The agency that oversees Operation Welcome — the Federal Committee for Emergency Assistance (CFAE) — said it had carried out checks into the company the migrants’ employer told them he represented, and had required him to sign a statement saying he did not engage in slave labour.

“The entire interiorisation process is under constant evaluation for appropriate and necessary improvements and changes,” the CFAE said in a written statement.

Following the workers’ escape and subsequent complaint, the owner of the orange plantation agreed to pay them 5,000 reais ($940) each in damages.

Operation Welcome, called Operacao Acolhida in Portuguese, is led by Brazil’s military, with help from non-profit, the private sector and UN agencies.

The criticism levelled at the programme by Warlet echoes concerns voiced a year ago by state officials, academics and labour officials, who questioned the lack of a system to vet companies or audit them after they hire Venezuelans.

They spoke after being presented with the findings of a Thomson Reuters Foundation investigation that analysed six cases of suspected exploitation or slave labour involving Venezuelans hired by companies via Operation Welcome’s resettlement programme.
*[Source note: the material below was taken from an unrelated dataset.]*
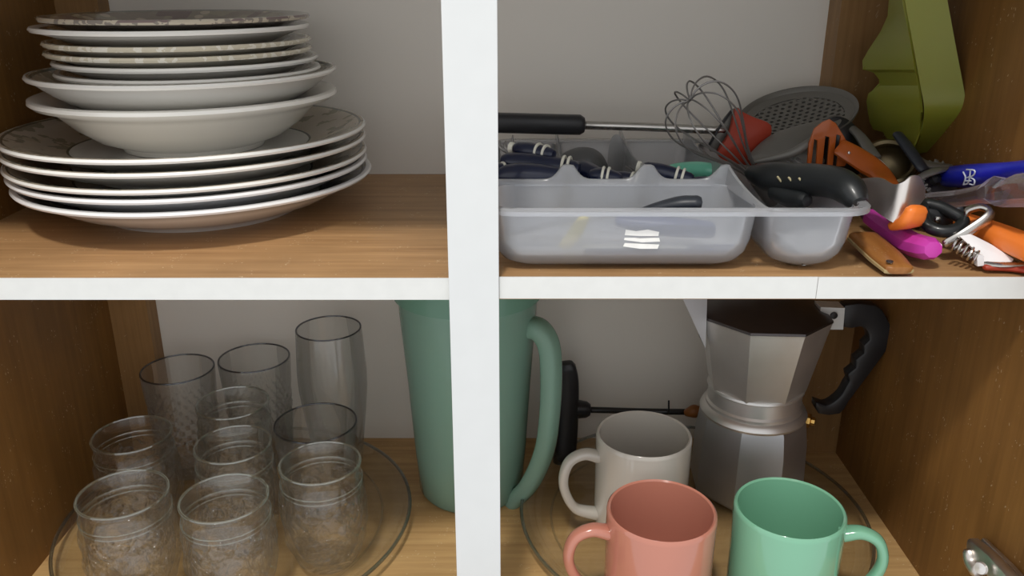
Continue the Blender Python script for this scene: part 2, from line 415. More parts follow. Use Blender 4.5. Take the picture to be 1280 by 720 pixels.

According to Warlet’s report, the Venezuelans arrived in Sao Paulo having been promised a monthly salary of 1,500 reais, slightly above the minimum wage of 1,212 reais, plus free housing and transportation to work.

But they each got paid just 50 reais for the 15 days of work they put in before they fled, and were forced to return it to their employer, ostensibly so food could be bought for them.

The migrants had received debit cards from the UN refugee agency, UNHCR, as part of Operation Welcome, but these were seized by the employer when they arrived at the farm, leaving the workers penniless, the report said.

The company name provided by the employer also turned out to be false, the report added.

Warlet said he feared Venezuelans across Brazil could be at risk of similar exploitation due to a lack of proper scrutiny of would-be employers.

“They are people in absolute vulnerability who are having their rights debased by the Brazilian state,” said Warlet, who has sent a copy of his report to the CFAE as well as federal prosecutors.